There is a growing market of webinars and online toolkits, but they mostly deliver information. They aren’t modeling contextually relevant design and social science methods, nor offering a feedback loop.

Research & impact

We looked to the literature on adult learning (fun fact: this is a discipline called andragogy) to help us design the Learning Circle. Adult learning theory focuses on the application of knowledge, and creating space for learners to reflect and reconcile prior know-how. We used project based learning techniques, case studies, and peer-to-peer feedback to try to balance the old with the new.

Modeling and feedback were the primary mechanisms of change.

Model and rehearse

Modeling and rehearsing is used within informal social networks to ‘teach’ new kinds of behaviours. It’s all about showing, not telling.

Psychologist Albert Bandura writes: “In actuality, virtually all learning phenomena resulting from direct experiences can occur on a vicarious basis through observation of other people’s behavior and its consequences for them. Man’s capacity to learn by observation enables him to acquire large, integrated units of behavior by example.”

Show change

Making change visible is a powerful motivator or reinforcer of behaviour. Most of the time, people are in the dark about how they are doing. To learn more about change mechanisms, read our white paper.

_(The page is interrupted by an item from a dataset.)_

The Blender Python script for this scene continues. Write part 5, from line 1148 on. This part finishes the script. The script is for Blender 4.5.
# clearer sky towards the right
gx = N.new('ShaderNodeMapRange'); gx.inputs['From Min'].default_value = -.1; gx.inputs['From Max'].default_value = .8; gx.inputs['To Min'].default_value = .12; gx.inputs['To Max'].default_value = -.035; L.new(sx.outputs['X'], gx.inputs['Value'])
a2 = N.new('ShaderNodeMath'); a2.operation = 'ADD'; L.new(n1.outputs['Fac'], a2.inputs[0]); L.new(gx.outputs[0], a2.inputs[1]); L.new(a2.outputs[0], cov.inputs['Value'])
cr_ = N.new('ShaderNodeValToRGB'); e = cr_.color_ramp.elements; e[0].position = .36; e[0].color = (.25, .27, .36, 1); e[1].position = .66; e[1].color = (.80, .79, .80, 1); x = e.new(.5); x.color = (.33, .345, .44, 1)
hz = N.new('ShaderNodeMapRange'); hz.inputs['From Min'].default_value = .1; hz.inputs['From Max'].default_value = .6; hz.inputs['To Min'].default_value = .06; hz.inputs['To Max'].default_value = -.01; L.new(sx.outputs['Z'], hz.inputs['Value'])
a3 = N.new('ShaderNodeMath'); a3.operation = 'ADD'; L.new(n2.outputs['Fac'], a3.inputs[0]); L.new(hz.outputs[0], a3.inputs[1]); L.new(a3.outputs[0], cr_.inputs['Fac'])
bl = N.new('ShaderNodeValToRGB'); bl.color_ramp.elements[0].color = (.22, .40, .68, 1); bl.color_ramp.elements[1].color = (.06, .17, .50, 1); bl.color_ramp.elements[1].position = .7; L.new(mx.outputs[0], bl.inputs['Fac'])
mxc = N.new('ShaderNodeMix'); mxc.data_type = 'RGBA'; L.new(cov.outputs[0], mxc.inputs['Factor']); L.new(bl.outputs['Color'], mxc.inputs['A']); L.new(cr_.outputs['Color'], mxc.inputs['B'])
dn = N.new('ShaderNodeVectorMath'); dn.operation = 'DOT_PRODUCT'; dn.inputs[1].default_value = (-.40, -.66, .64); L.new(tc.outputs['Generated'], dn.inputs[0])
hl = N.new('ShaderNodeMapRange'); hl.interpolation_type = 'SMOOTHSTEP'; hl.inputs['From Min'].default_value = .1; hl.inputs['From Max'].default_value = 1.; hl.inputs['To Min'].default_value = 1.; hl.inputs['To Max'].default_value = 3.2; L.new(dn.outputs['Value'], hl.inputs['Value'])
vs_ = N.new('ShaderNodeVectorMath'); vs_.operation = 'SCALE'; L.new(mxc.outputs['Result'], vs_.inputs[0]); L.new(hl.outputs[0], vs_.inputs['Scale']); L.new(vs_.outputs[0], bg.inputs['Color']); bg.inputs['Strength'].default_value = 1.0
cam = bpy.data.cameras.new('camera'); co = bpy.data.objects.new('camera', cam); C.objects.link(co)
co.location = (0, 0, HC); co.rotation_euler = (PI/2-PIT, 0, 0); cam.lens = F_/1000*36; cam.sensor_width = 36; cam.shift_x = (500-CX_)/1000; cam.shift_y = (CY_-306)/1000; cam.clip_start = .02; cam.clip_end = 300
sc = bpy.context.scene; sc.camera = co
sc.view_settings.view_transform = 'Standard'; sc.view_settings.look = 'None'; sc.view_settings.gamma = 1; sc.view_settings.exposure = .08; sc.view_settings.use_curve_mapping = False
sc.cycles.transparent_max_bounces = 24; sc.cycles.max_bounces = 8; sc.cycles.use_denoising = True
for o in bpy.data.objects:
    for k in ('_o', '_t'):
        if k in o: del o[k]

We prototyped the Learning Circle over a six-month period with 25 participants from social services, government, and a foundation.

  • 21 participants completed user research and prototyping.
  • 11 pairs presented prototypes – including a new wait list intervention; a more human intake process; and a new format for family consultations.
  • 75% reported seeing their challenge and user group from a new perspective.

Still, the majority of participants struggled to allocate 3-hours a week to their learning process. And about half of the participants found that their organization was not ready to integrate the approach. The Learning Circle had less structural impact than we had hoped.

Team & partners

The Metcalf Foundation generously supported The Learning Circle.

Maggie Greyson and Sarah Schulman were the little team that could.